Later, on the Friday morning after the crash, another friend sent her screenshots of an article on a Pakistani website that included Ellis’s photo and claimed she was the third pilot. (This article, which says Ellis was “rumored to be” the unnamed pilot, is still uncorrected.)
“Then the Daily Mail called my personal cell phone and asked if I was alive,” Ellis said. “And that’s when it kind of sunk in. And I was like, oh, this is big. This is not some corner of the internet saying something ridiculous.”
She discovered that her name was trending on X, with some posts getting hundreds of thousands of views. “Why is this only on Twitter?” rightwing commentator Ann Coulter wrote on X, sharing a post about Ellis being the pilot. One account said the crash could be “another trans terror attack”.

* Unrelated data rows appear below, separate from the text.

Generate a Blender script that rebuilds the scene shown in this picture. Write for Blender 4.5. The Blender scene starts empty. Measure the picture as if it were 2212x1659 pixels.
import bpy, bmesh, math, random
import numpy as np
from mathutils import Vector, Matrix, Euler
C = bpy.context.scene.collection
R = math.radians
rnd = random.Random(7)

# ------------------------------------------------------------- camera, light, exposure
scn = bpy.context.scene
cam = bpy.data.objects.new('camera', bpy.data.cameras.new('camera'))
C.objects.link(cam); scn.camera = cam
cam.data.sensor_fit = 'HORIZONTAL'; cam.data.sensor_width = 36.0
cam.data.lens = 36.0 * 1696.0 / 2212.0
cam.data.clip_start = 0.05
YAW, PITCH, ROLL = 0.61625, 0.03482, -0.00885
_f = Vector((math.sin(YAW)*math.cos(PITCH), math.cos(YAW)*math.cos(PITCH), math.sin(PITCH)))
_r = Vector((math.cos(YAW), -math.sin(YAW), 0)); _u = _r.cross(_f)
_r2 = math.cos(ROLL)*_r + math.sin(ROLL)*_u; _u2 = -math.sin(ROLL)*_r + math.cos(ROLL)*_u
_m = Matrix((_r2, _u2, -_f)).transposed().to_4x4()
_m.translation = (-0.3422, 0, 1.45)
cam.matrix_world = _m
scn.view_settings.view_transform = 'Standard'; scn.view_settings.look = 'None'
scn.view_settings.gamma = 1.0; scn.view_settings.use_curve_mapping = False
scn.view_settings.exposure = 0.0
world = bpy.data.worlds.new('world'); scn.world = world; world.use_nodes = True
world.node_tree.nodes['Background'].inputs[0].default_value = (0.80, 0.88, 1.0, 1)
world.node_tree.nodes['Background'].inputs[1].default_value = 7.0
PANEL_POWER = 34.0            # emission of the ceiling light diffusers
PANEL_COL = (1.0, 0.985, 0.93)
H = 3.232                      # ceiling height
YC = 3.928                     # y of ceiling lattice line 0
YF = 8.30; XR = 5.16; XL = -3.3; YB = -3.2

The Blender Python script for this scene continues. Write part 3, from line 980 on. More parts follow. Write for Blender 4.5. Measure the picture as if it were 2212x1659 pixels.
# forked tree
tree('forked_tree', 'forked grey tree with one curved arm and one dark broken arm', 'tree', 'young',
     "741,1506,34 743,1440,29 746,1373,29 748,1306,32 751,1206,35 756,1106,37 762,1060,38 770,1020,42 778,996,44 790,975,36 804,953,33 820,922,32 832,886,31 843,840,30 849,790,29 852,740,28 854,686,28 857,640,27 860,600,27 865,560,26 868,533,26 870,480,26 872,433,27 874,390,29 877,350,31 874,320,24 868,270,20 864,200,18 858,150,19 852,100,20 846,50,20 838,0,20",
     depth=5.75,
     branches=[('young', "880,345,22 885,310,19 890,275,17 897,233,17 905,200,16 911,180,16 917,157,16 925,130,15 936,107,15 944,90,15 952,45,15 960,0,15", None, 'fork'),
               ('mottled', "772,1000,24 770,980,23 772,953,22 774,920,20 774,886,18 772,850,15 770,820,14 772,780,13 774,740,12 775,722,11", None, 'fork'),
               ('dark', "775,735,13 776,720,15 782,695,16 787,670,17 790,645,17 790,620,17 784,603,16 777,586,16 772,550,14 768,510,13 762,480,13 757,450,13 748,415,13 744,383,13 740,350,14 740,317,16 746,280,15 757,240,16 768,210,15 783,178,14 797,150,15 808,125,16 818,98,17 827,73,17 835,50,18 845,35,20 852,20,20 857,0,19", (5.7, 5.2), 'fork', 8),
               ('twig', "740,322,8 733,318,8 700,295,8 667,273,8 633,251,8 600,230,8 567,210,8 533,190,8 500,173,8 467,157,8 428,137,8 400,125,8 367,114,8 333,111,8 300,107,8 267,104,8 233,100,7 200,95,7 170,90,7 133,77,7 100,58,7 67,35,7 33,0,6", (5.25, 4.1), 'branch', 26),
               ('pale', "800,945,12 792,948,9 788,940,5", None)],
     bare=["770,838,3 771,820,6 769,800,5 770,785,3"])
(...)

People opined that she hated Trump and was motivated by that hatred to act, killing herself and dozens of others to make a point. Trump issued an executive order banning trans people from joining or serving openly in the military, though it did not immediately kick trans people out. A group of trans military members have sued over the order.
Ellis said she’s a political moderate and has voted red more than blue. “I didn’t say anything negative about Trump. I just said I want to keep serving.”
Ellis posted on Facebook on Friday morning to try to quash the rumors, asking people to report any posts they saw naming her as the pilot. But she soon realized that wouldn’t suffice, so she made a video. Proof of life.
“Interesting morning,” she starts in the video. “It is insulting to the families to try to tie this to some sort of political agenda. They don’t deserve that. I don’t deserve this. And I hope that you all know that I am alive and well, and this should be sufficient for you all to end all the rumors.”
She went quiet from there, packed some bags, and left her home for the night after arranging armed security and arming herself.ar She worried someone might use public records to find her home and try to hurt her family.
The response to her video was overwhelmingly, though not uniformly, positive. Some people messaged her to say said she should have been on the helicopter instead, or that it’s nice she was alive but she shouldn’t be in the military because she’s mentally ill. Others shared anti-trans and antisemitic (she had said in the Smerconish interview that she was exploring the faith) comments on social media.
But she said the video ultimately worked, due in large part to the misinformation being easy to debunk. “All I had to do was say I’m alive, and that kind of broke the whole rumor,” she said.
She watched as people started correcting the rumor. She saw some veteran, pro-Trump accounts telling others they shouldn’t be going after a member of the military like this. Two days after the rumors reached a fever pitch, it appeared, she said, as if the misinformation was stopped in its tracks.
She has tried unsuccessfully to report some remaining social media posts that falsely claim she was a pilot. “Calling me a murderer is apparently not a violation of X rules,” she said.
She said she is not deterred from speaking out again, though. Her guard supported her throughout the ordeal, and it affirmed she wants to continue serving in the military.
“I know not everyone loves me back, and that’s OK, but I want to serve everyone,” she said. “I want to use this incident somehow as a form of good. I don’t know what that looks like yet, but I really want to turn this into something that does good for the world.”
“I don’t want to make it about me,” she added. “I don’t want to be the victim or the martyr. I want to show people that being strong and standing up to this hate, that hopefully something good can come from it.”